GWE quickly pieced it together. All three sick children attended a birthday party at a bowling alley on Saturday. And, two of the children were on the same bowling team….AND they were sharing bowling balls.

That just goes to prove – Don’t play with dirty balls! You’ll get sick!!

Why Won’t Daddy Play with Me?

It’s true. I may have found something I love playing with more than my children. It is an XBox 360 Kinect. Maybe if Justin and Garrett came with left/right controllers, online capability, a USB port, and vibrating feedback – I might play with them more. Actually, I’ve found that if you pat Garrett too hard after a bottle, he DOES have “vibrating feedback!”

A year ago I wrote a blog post about Justin’s anticipation of a toy that was being shipped in the mail. With each passing day, I saw him yearn for that toy even more and look at me in scorn as I could not provide him with what he wanted when he wanted it. I thought it was funny.

I was wrong and I have learned my lesson.

Three weeks ago, GWE told me that we had over a 100,000 redeemable airline points. Since it was not from an airline that we usually use, she suggested that we redeem the points for actual products. She then told me that one of the items we could redeem the points for was an XBox 360 Kinect. I hesitated to answer. I thought that maybe this was some sort of “Guy Test.” Once she assured me that she was fine with this purchase, I told her to get it.

And then I waited….and waited…..and waited…..and waited. The website said that the products would be delivered no later than 7 days after they were ordered. Almost two weeks went by and nothing arrived. Each day, as I pulled into the driveway, I would pull my car as close to the front door as possible in hopes of looking over and seeing a UPS box. Yet each night, I was disappointed to find nothing.
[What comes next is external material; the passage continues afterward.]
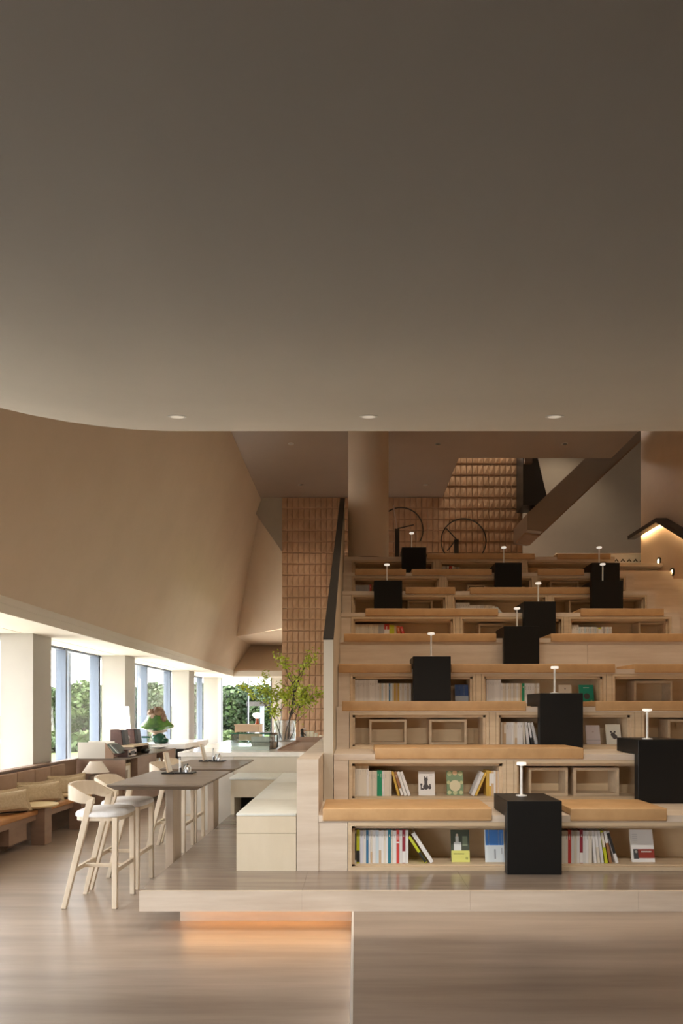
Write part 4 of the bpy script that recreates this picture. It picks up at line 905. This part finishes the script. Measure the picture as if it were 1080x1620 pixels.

Much like when Justin would give me the ‘evil eye’ when passing in the hall while waiting for his toy to arrive – I, too, began to do this with GWE. I held her responsible for MY toy not arriving! I told her that I was a grown man and if it didn’t show up by a certain date – I was going to the store and I was going to buy it all by myself. (Yeah – real mature!)

Finally, last Friday, at 5:55pm….it arrived – all 19lbs of it! It has been 6 days since my toy has been installed and I am obsessed with it.

I may love my boys and tuck them into bed at night, but I save my “goodnight kisses” for the XBox!